--- Begin Supplied entries ---
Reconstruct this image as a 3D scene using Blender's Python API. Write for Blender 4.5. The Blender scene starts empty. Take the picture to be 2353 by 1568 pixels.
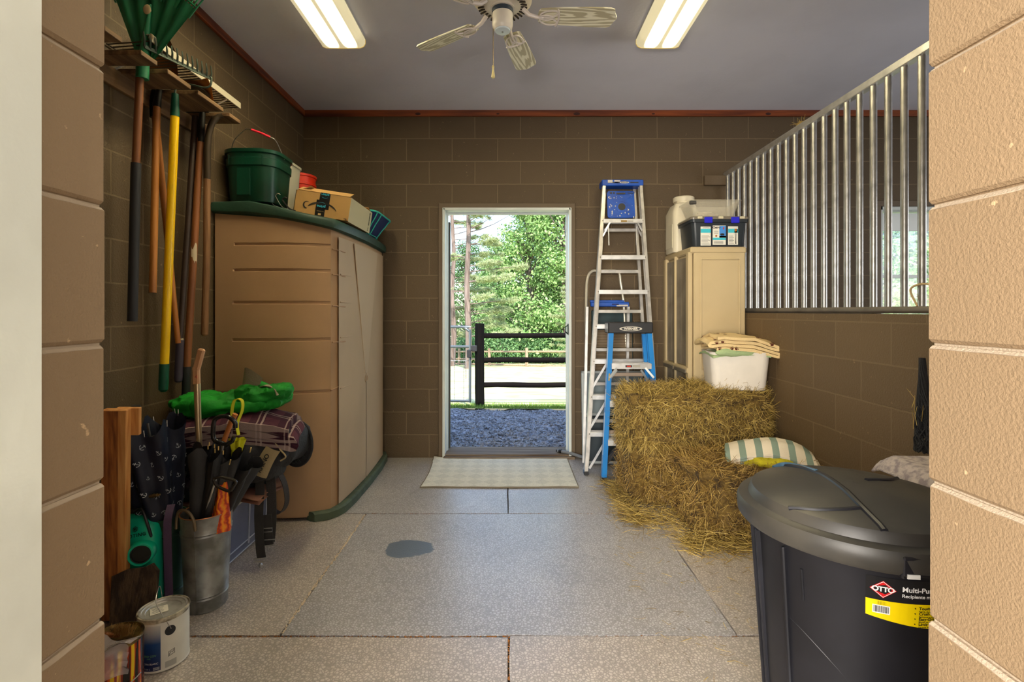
import bpy, math, random
from mathutils import Vector, Matrix, noise
R = math.radians
SC = bpy.context.scene
COL = SC.collection
rnd = random.Random(7)

# ---------------------------------------------------------------- camera, sky, sun, exposure
F, VX, HY, EYE = 1150.0, 1170.0, 716.0, 1.30      # focal length (px of a 2353 px wide frame), vanishing point, eye height
cd = bpy.data.cameras.new('camera'); cam = bpy.data.objects.new('camera', cd); COL.objects.link(cam)
cam.location = (0, 0, EYE); cam.rotation_euler = (R(90), 0, 0)
cd.sensor_width = 36; cd.lens = F/2353*36; cd.clip_start = 0.02; cd.clip_end = 500
cd.shift_x = (1176.5-VX)/2353; cd.shift_y = -(784-HY)/2353
SC.camera = cam
SC.view_settings.view_transform = 'Standard'; SC.view_settings.look = 'None'
SC.view_settings.exposure = 0.0; SC.view_settings.gamma = 1.0
try: SC.view_settings.use_curve_mapping = False
except Exception: pass
wd = bpy.data.worlds.new('sky'); SC.world = wd; wd.use_nodes = True
wn = wd.node_tree; wn.nodes.clear()
sky = wn.nodes.new('ShaderNodeTexSky'); sky.sky_type = 'NISHITA'; sky.sun_disc = False
sky.sun_elevation = R(48); sky.sun_rotation = R(190); sky.air_density = 1.0; sky.dust_density = .5; sky.ozone_density = 1.2
bg = wn.nodes.new('ShaderNodeBackground'); bg.inputs[1].default_value = 0.55
wo = wn.nodes.new('ShaderNodeOutputWorld')
wn.links.new(sky.outputs[0], bg.inputs[0]); wn.links.new(bg.outputs[0], wo.inputs[0])
sl = bpy.data.lights.new('sun', 'SUN'); sun = bpy.data.objects.new('sun', sl); COL.objects.link(sun)
sl.energy = 11.0; sl.angle = R(0.6); sl.color = (1, .95, .85)
sun.rotation_euler = Vector((-0.14, 0.68, -0.72)).to_track_quat('-Z', 'Y').to_euler()
def area(name, loc, d, sx, sy, e, col, portal=False):
    l = bpy.data.lights.new(name, 'AREA'); o = bpy.data.objects.new(name, l); COL.objects.link(o)
    l.shape = 'RECTANGLE'; l.size = sx; l.size_y = sy; l.energy = e; l.color = col
    o.location = loc; o.rotation_euler = Vector(d).to_track_quat('-Z', 'Y').to_euler()
    if portal: l.cycles.is_portal = True
    return o
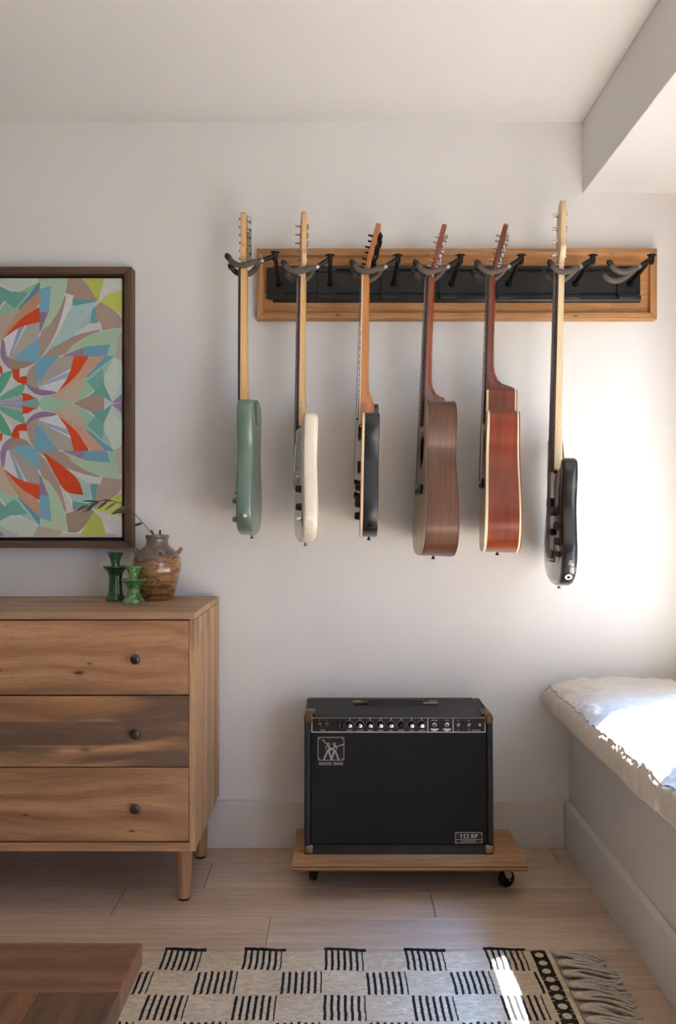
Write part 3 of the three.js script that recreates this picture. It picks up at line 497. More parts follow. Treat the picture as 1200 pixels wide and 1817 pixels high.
  for (let k = 0; k < 26; k++) {
    const z0 = ZA + 0.024 + k * 0.0455, sw = R(0.0, 0.035), list = [ball(0.0105, 0.562, 0.011, z0 - 1.2, 1.2, 0.8, 1)];
    for (let s = 0; s < 9; s++) {
      const o = (s - 4) / 4, len = R(0.085, 0.125), b = R(-0.012, 0.012), c = R(-0.012, 0.012), hh = 0.0055 + (s % 3) * 0.0038;
      list.push(tube([[0.556, 0.011, z0 + o * 0.004 - 1.2], [0.575, 0.011 + 0.003 * rnd(), z0 + o * 0.011 - 1.2], [0.6, hh + 0.004, z0 + o * 0.017 + sw * 0.35 + b * 0.6 - 1.2], [0.56 + len * 0.72, hh, z0 + o * 0.021 + sw * 0.7 + b - 1.2], [0.566 + len, 0.0045, z0 + o * 0.025 + sw + c - 1.2]], 0.0034, 16, 6));
    }
    part('tassel', list, cord, rug);
  }
}

// ------------------------------------------------------------------ guitar rack on the wall
const HOOKS = [-0.198, -0.025, 0.188, 0.384, 0.575, 0.8, 0.984], PIVOT_Y = 1.936, PIVOT_Z = 0.222;
{
  const x0 = -0.274, x1 = 1.0747, y0 = 1.791, y1 = 2.029, xc = (x0 + x1) / 2, yc = (y0 + y1) / 2;
  const r = thing('guitar_rack', 'long wooden wall board with a raised frame and a black slatted metal track', 'rack', [xc, yc, 0]);
  const o = (a, b, c, d, e, f, rr, gr) => span(a - xc, b - xc, c - yc, d - yc, e, f, rr, gr);
  part('backboard', o(x0 + 0.004, x1 - 0.004, y0 + 0.004, y1 - 0.004, 0.0005, 0.018, 0, 'x'), M.rack, r);
  const rail = (len) => { const w = 0.023, s = new THREE.Shape([[-len / 2, 0], [len / 2, 0], [len / 2 - w, -w], [-len / 2 + w, -w]].map((p) => new THREE.Vector2(...p))); const g = new THREE.ExtrudeGeometry(s, { depth: 0.033, bevelEnabled: true, bevelSize: 0.004, bevelOffset: -0.004, bevelThickness: 0.004, bevelSegments: 3 }).translate(0, 0, 0.0015); return toCreasedNormals(g, 0.5); };
  part('frame_rail', projUV(rail(x1 - x0), 'x', 0.1).translate(0, y1 - yc, 0), M.rackFrame, r);
  part('frame_rail', projUV(rail(x1 - x0), 'x', 0.6, 0.03).rotateZ(Math.PI).translate(0, y0 - yc, 0), M.rackFrame, r);
  part('frame_rail', projUV(rail(y1 - y0), 'x', 0.35).rotateZ(Math.PI / 2).translate(x0 - xc, 0, 0), M.rackFrame, r);
  part('frame_rail', projUV(rail(y1 - y0), 'x', 0.85).rotateZ(-Math.PI / 2).translate(x1 - xc, 0, 0), M.rackFrame, r);
  // slatted track: a lip above, a flat web, a lip below
  const t0 = -0.22, t1 = 1.022;
  const prof = new THREE.Shape([[0.018, 1.851], [0.030, 1.853], [0.034, 1.858], [0.034, 1.872], [0.029, 1.874], [0.024, 1.8735], [0.0235, 1.881], [0.027, 1.8825], [0.027, 1.952], [0.0225, 1.9545], [0.0225, 1.959], [0.033, 1.961], [0.031, 1.972], [0.018, 1.974]].map((p) => new THREE.Vector2(p[0], p[1] - yc)));
  const tg = new THREE.ExtrudeGeometry(prof, { depth: t1 - t0, bevelEnabled: false }).applyMatrix4(new THREE.Matrix4().set(0, 0, 1, t0 - xc, 0, 1, 0, 0, 1, 0, 0, 0, 0, 0, 0, 1));
  { const p = tg.attributes.position.array; for (let i = 0; i < p.length; i += 9) for (let c = 0; c < 3; c++) { const q = p[i + 3 + c]; p[i + 3 + c] = p[i + 6 + c]; p[i + 6 + c] = q; } tg.computeVertexNormals(); }
  part('slat_track', projUV(tg, 'x'), M.track, r);
}
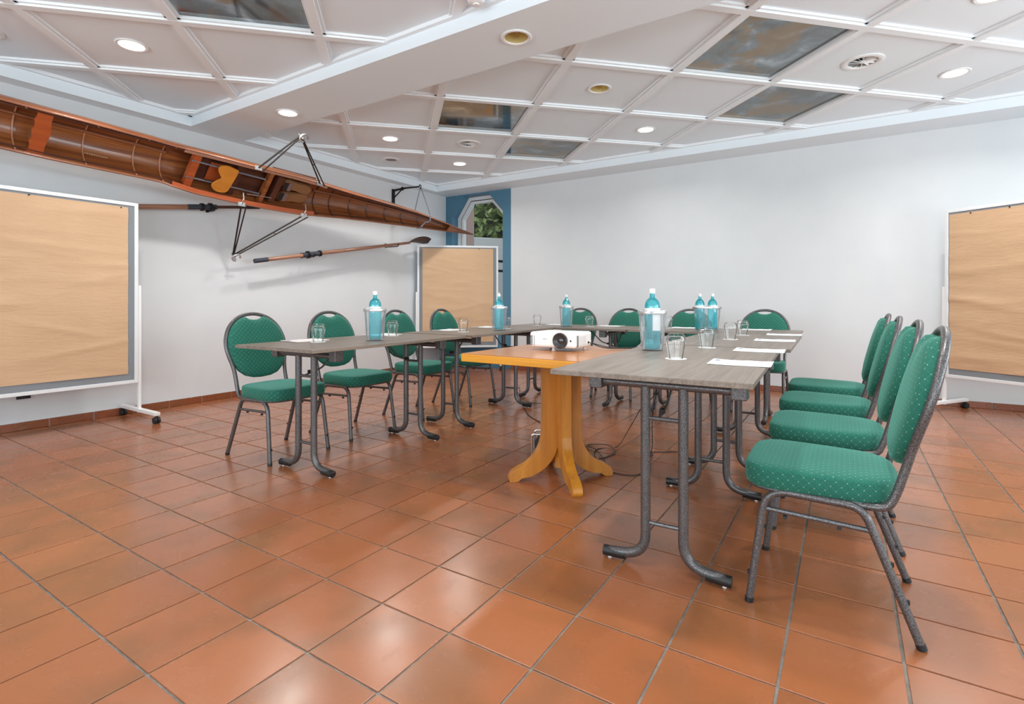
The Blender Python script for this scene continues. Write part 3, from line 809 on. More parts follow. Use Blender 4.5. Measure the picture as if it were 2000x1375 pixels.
--- End Supplied entries ---
▸ **Directions for this task**: Nothing but the pictures may be dropped; output the records above exactly.

▸ **Finished exercise**:
Reconstruct this image as a 3D scene using Blender's Python API. Write for Blender 4.5. The Blender scene starts empty. Take the picture to be 2353 by 1568 pixels.
import bpy, math, random
from mathutils import Vector, Matrix, noise
R = math.radians
SC = bpy.context.scene
COL = SC.collection
rnd = random.Random(7)

# ---------------------------------------------------------------- camera, sky, sun, exposure
F, VX, HY, EYE = 1150.0, 1170.0, 716.0, 1.30      # focal length (px of a 2353 px wide frame), vanishing point, eye height
cd = bpy.data.cameras.new('camera'); cam = bpy.data.objects.new('camera', cd); COL.objects.link(cam)
cam.location = (0, 0, EYE); cam.rotation_euler = (R(90), 0, 0)
cd.sensor_width = 36; cd.lens = F/2353*36; cd.clip_start = 0.02; cd.clip_end = 500
cd.shift_x = (1176.5-VX)/2353; cd.shift_y = -(784-HY)/2353
SC.camera = cam
SC.view_settings.view_transform = 'Standard'; SC.view_settings.look = 'None'
SC.view_settings.exposure = 0.0; SC.view_settings.gamma = 1.0
try: SC.view_settings.use_curve_mapping = False
except Exception: pass
wd = bpy.data.worlds.new('sky'); SC.world = wd; wd.use_nodes = True
wn = wd.node_tree; wn.nodes.clear()
sky = wn.nodes.new('ShaderNodeTexSky'); sky.sky_type = 'NISHITA'; sky.sun_disc = False
sky.sun_elevation = R(48); sky.sun_rotation = R(190); sky.air_density = 1.0; sky.dust_density = .5; sky.ozone_density = 1.2
bg = wn.nodes.new('ShaderNodeBackground'); bg.inputs[1].default_value = 0.55
wo = wn.nodes.new('ShaderNodeOutputWorld')
wn.links.new(sky.outputs[0], bg.inputs[0]); wn.links.new(bg.outputs[0], wo.inputs[0])
sl = bpy.data.lights.new('sun', 'SUN'); sun = bpy.data.objects.new('sun', sl); COL.objects.link(sun)
sl.energy = 11.0; sl.angle = R(0.6); sl.color = (1, .95, .85)
sun.rotation_euler = Vector((-0.14, 0.68, -0.72)).to_track_quat('-Z', 'Y').to_euler()
def area(name, loc, d, sx, sy, e, col, portal=False):
    l = bpy.data.lights.new(name, 'AREA'); o = bpy.data.objects.new(name, l); COL.objects.link(o)
    l.shape = 'RECTANGLE'; l.size = sx; l.size_y = sy; l.energy = e; l.color = col
    o.location = loc; o.rotation_euler = Vector(d).to_track_quat('-Z', 'Y').to_euler()
    if portal: l.cycles.is_portal = True
    return o
Write part 3 of the three.js script that recreates this picture. It picks up at line 497. More parts follow. Treat the picture as 1200 pixels wide and 1817 pixels high.
  for (let k = 0; k < 26; k++) {
    const z0 = ZA + 0.024 + k * 0.0455, sw = R(0.0, 0.035), list = [ball(0.0105, 0.562, 0.011, z0 - 1.2, 1.2, 0.8, 1)];
    for (let s = 0; s < 9; s++) {
      const o = (s - 4) / 4, len = R(0.085, 0.125), b = R(-0.012, 0.012), c = R(-0.012, 0.012), hh = 0.0055 + (s % 3) * 0.0038;
      list.push(tube([[0.556, 0.011, z0 + o * 0.004 - 1.2], [0.575, 0.011 + 0.003 * rnd(), z0 + o * 0.011 - 1.2], [0.6, hh + 0.004, z0 + o * 0.017 + sw * 0.35 + b * 0.6 - 1.2], [0.56 + len * 0.72, hh, z0 + o * 0.021 + sw * 0.7 + b - 1.2], [0.566 + len, 0.0045, z0 + o * 0.025 + sw + c - 1.2]], 0.0034, 16, 6));
    }
    part('tassel', list, cord, rug);
  }
}

// ------------------------------------------------------------------ guitar rack on the wall
const HOOKS = [-0.198, -0.025, 0.188, 0.384, 0.575, 0.8, 0.984], PIVOT_Y = 1.936, PIVOT_Z = 0.222;
{
  const x0 = -0.274, x1 = 1.0747, y0 = 1.791, y1 = 2.029, xc = (x0 + x1) / 2, yc = (y0 + y1) / 2;
  const r = thing('guitar_rack', 'long wooden wall board with a raised frame and a black slatted metal track', 'rack', [xc, yc, 0]);
  const o = (a, b, c, d, e, f, rr, gr) => span(a - xc, b - xc, c - yc, d - yc, e, f, rr, gr);
  part('backboard', o(x0 + 0.004, x1 - 0.004, y0 + 0.004, y1 - 0.004, 0.0005, 0.018, 0, 'x'), M.rack, r);
  const rail = (len) => { const w = 0.023, s = new THREE.Shape([[-len / 2, 0], [len / 2, 0], [len / 2 - w, -w], [-len / 2 + w, -w]].map((p) => new THREE.Vector2(...p))); const g = new THREE.ExtrudeGeometry(s, { depth: 0.033, bevelEnabled: true, bevelSize: 0.004, bevelOffset: -0.004, bevelThickness: 0.004, bevelSegments: 3 }).translate(0, 0, 0.0015); return toCreasedNormals(g, 0.5); };
  part('frame_rail', projUV(rail(x1 - x0), 'x', 0.1).translate(0, y1 - yc, 0), M.rackFrame, r);
  part('frame_rail', projUV(rail(x1 - x0), 'x', 0.6, 0.03).rotateZ(Math.PI).translate(0, y0 - yc, 0), M.rackFrame, r);
  part('frame_rail', projUV(rail(y1 - y0), 'x', 0.35).rotateZ(Math.PI / 2).translate(x0 - xc, 0, 0), M.rackFrame, r);
  part('frame_rail', projUV(rail(y1 - y0), 'x', 0.85).rotateZ(-Math.PI / 2).translate(x1 - xc, 0, 0), M.rackFrame, r);
  // slatted track: a lip above, a flat web, a lip below
  const t0 = -0.22, t1 = 1.022;
  const prof = new THREE.Shape([[0.018, 1.851], [0.030, 1.853], [0.034, 1.858], [0.034, 1.872], [0.029, 1.874], [0.024, 1.8735], [0.0235, 1.881], [0.027, 1.8825], [0.027, 1.952], [0.0225, 1.9545], [0.0225, 1.959], [0.033, 1.961], [0.031, 1.972], [0.018, 1.974]].map((p) => new THREE.Vector2(p[0], p[1] - yc)));
  const tg = new THREE.ExtrudeGeometry(prof, { depth: t1 - t0, bevelEnabled: false }).applyMatrix4(new THREE.Matrix4().set(0, 0, 1, t0 - xc, 0, 1, 0, 0, 1, 0, 0, 0, 0, 0, 0, 1));
  { const p = tg.attributes.position.array; for (let i = 0; i < p.length; i += 9) for (let c = 0; c < 3; c++) { const q = p[i + 3 + c]; p[i + 3 + c] = p[i + 6 + c]; p[i + 6 + c] = q; } tg.computeVertexNormals(); }
  part('slat_track', projUV(tg, 'x'), M.track, r);
}
The Blender Python script for this scene continues. Write part 3, from line 809 on. More parts follow. Use Blender 4.5. Measure the picture as if it were 2000x1375 pixels.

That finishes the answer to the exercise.